With 7+ locations, new problems appear that didn’t exist before: different clubs show different results, and it’s not always clear why. Not just monitoring is needed, but comparative analytics.

What became critical:

Comparative analytics by club. IZI’s consolidated dashboard lets you compare revenue, ARPU and occupancy across all locations side by side. An underperforming club is visible immediately — not by intuition, by numbers.

Standardized bonus program. Uniform automation rules, the same top-up bonuses across the whole network — the client knows what to expect at any location. This reinforces the brand.

Centralized warehouse. When scaling bar and warehouse operations, a new problem appears: different clubs order the same things differently, with no unified view of stock. IZI’s warehouse module solved this — write-offs and inventory follow the same standards.

Team management. Roles and permissions in IZI let you scope staff access by club or across the whole network. IZI has one built-in staff role — Administrator — plus custom roles you create yourself. To give someone regional oversight without access to full network financials, create a custom role with exactly the permissions that person needs and assign it to the relevant clubs. The owner retains full control of the organization regardless of how many custom roles exist.

Over three years, the network collected several non-obvious learnings:

1. Standards matter more than people. The more clubs, the less you can rely on “a good person at the location.” You need checklists, scripts, protocols — and they need to live in the system, not in the manager’s head.

2. The first 90 days of a new club are critical. Retention metrics in a new club’s first 3 months strongly predict its long-term performance. If D30 retention is below 25% in the first month — something needs to change in onboarding immediately, not waiting.

3. “Best practices” transfer with caution. What worked in Dubai Marina (high AOV, expat audience) may not work in Sharjah (different price sensitivity, different frequency). IZI lets you run mechanics separately by club and compare results.

4. The bonus program must be unified. Different rules at different clubs is a UX disaster: a client from the first location visits the second and loses their bonuses. Unified program = unified brand.

  • One account → all clubs — no switching between systems
  • Consolidated analytics — revenue, occupancy, ARPU per club and aggregated
  • Templates — tariffs, automation rules, staff roles copied between clubs
  • Unified client base — client with profile and bonuses across the entire network
  • Granular access control — one built-in Administrator role plus unlimited custom roles; assign each staff member exactly the clubs and permissions they need

How to configure multi-club setup in IZI → Managing a Club Network.


Scenario is based on the aggregated experience of the True Gamers UAE network. Staff and client names have been changed.

Frequently asked questions

At what point does managing multiple clubs become complex?

The inflection point is 3–4 clubs. Below that, spreadsheets and phone calls can work. Beyond that, without a unified system you lose control over cash, inventory and the client base.

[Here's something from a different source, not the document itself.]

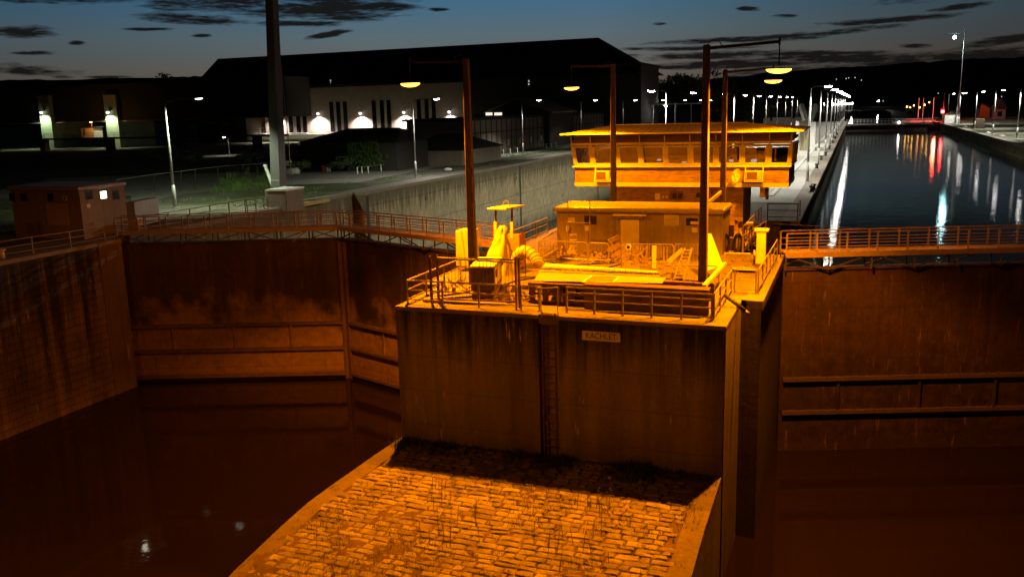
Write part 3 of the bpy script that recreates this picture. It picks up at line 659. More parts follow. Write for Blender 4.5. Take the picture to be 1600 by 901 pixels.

How long does it take to connect a new club in IZI?

Technically — 1–2 days: create the club in the system, copy the tariff and automation template, connect hardware. Operationally (hiring, training, procurement) — 2–4 weeks.

Can the same tariffs and bonuses be used across the whole network?

Yes. In IZI, tariffs and automation rules can be created as a template and applied to all clubs. Each club can also have local variations — for example, a different price for a quieter neighborhood.

How do you monitor the cash register across multiple clubs simultaneously?

In IZI, the owner sees a consolidated dashboard across all clubs: revenue, occupancy, open shifts, cash discrepancies. No need to call each location — the full picture is on one screen.

What metrics matter most when scaling?

At network level: ARPU by club, occupancy by location, revenue vs plan. At location level: cash discrepancies, admin activity, new client retention. All available in the IZI dashboard.